Cloudflare’s releases their DNS resolver 1.1.1.1 while AWS gives us a new Secrets Manager.
Cloudflare DNS Resolver
On the first of April1, Cloudflare announced their new DNS resolver. This DNS resolver is meant to replace the DNS resolver provided by your internet service provider2. To simplify, a DNS resolver translates a URL into an IP address. When you request something from a domain, say https://ig.nore.me, this gets turned into an IP address that your browser can then connect to.
As such, it is an essential part of your internet experience, and speed matters a lot. While your machine will do some local caching, to prevent it from requiring to call the same domain all the time, this cache is usually set to expire on a regular basis. This is especially the case in cloud environments, where your load balancer might randomly switch to a different IP address.
If you’re familiar with Cloudflare, it won’t come as a surprise that the main advantage here is speed. Because of their many endpoints, Cloudflare has a local presence in many locations and can, therefore, return results faster than most other resolvers. The best-known alternative is probably Google’s 8.8.8.8, which for me resolves in 8ms while Cloudflare takes less than 4ms.
There is also a privacy benefit to using this DNS resolver. DNS resolvers can track your every request, and especially in the case of public wifi that is unlikely something you want. 1.1.1.1, however, doesn’t write the requests to disk and is committed to wiping all logs within 24 hours.
AWS Secrets Manager
At the San Fransisco Summit, AWS announced several new things. Several of these are interesting, but I’ll focus on the new Secrets Manager. The Secrets Manager is a new service that allows you to store secrets3.
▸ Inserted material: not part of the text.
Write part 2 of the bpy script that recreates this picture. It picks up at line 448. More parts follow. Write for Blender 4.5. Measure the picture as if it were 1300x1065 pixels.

This is not the first service that AWS has offered to deal with the issue of storing secrets. I’ve mentioned the Parameter Store before, so it’s a good idea to have a look at the differences here. First, the Parameter Store is intended as a place to store not only secrets but other parameters as well. It is also complete managed by you. When storing a secret, you tell it which KMS key to use, and if you wish to update the values you have to write it into the Parameter Store and ensure any services are updated for it.
The idea behind the Secrets Manager is to automate this. You define a key once, and then you can enable automatic rotation. In addition, you can connect it to your RDS instances so that it will update those with the new credentials. This allows you to for example update your database password on an hourly basis and works by way of a Lambda function that Secrets Manager creates for you.
Naturally, this means you have to update your application to handle this rotation as well. Where with the Parameter Store it was possible to pull the secrets in when your instance is started, you now should call the Secrets Manager API as part of your call, or at the very least frequently refresh your credentials locally.
In addition to regular passwords, another powerful feature is the ability to store OAuth credentials. Or rather, instead of merely storing it, you can hook it up to a Lambda function that allows you to refresh the credentials automatically.